Thursday, December 23, 2010

Feeling Nostalgia

It's nearly midnight, tomorrow will be Christmas Eve. These last few days have been very enlightening to me. I have come in contact with a family member that has opened a small window to the many many other family members I have not met. Maybe as a kid I saw them. But, really I don't know them. They are the family of my lovely mother. I believe every person is an entire world of history.
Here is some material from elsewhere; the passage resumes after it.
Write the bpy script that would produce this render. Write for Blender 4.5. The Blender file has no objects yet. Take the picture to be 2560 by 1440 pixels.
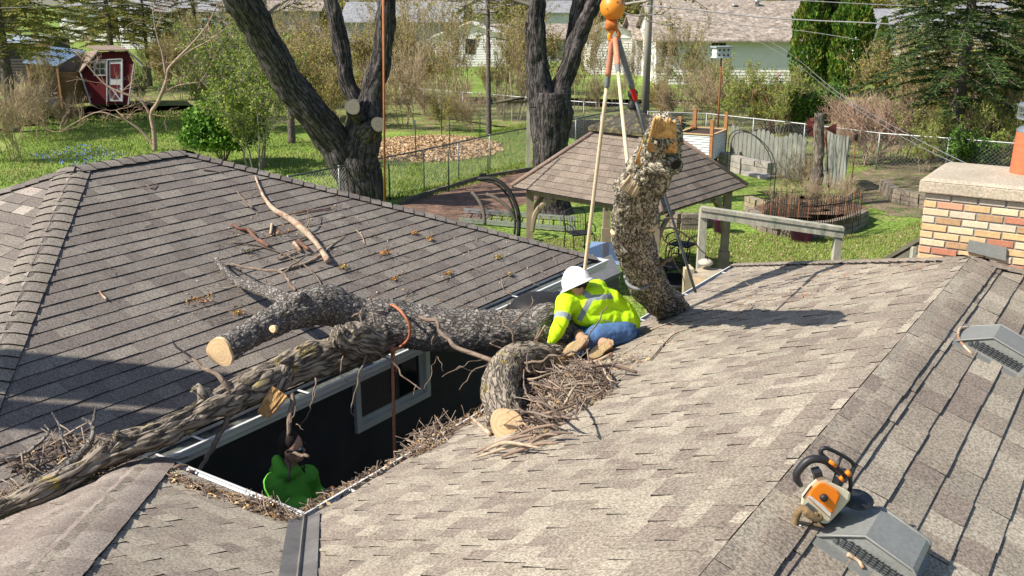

I am sure these individuals are not perfect, nevertheless, I am intrigued with the idea of me being a part of them; in other words, we come from the same people, mainly our Grandparents, Julio Paramo and Soledad Gutierrez.
Julio Paramo
Soledad Gutierrez
I saw a few pictures of some of my mom's siblings. I can see a lot of resemblance to my mom. It would be very interesting to get to know their stories. To know of their triumphs, and of the lessons they've learned in life. I believe the story of our family, of Irene's family is that of epic novel, but who knows, perhaps each one of her siblings has an equally intriguing story. The point here is that I feel like I've found a little lost treasure in finding these people. I feel like I am part of something bigger. Like I belong to a bigger group, other than just my beloved brothers and sisters and my amazing mother. Thank you Carolina Gonzales Paramo for sharing with me the family I never knew I had.
Pablo Paramo
Irene Paramo, mi madre hermosa.
Elena Paramo, a very pretty lady
Isabel Paramo: Very Kind, and Positive
Luz Paramo: que bonito nombre
Luis Paramo, el cuate de mi hermano Gustavo
Teresa Paramo, la bebe de la casa

It's important to note that there are 2 more relatives whose pictures I don't have now: Guadalupe and Carlos. The picture of my mom was taken a long time ago. I love this picture of her because she is surrounded by her flower garden, and she's wearing a flowery blouse. She's got herself a greenthumb. She loves flowers and plants. And finally I just took a shot of me, right after posting this piece. I wanted to see how I look while I'm nostalgic, and here I am....time for bed.
imagine a cloud above my head, as I think of what I just wrote, like in the comic strips..think think think think.


Aqui esta la Tia Guadalupe, que bonita sonrisa.
This is our grandmother, Soledad in her later years. I saw her when she was 72 years old. She was very sweet and gentle with us. My mom loved to pamper her. In this picture, she did her hair and put on a little bit of make-up. She even did her nails. Good memories.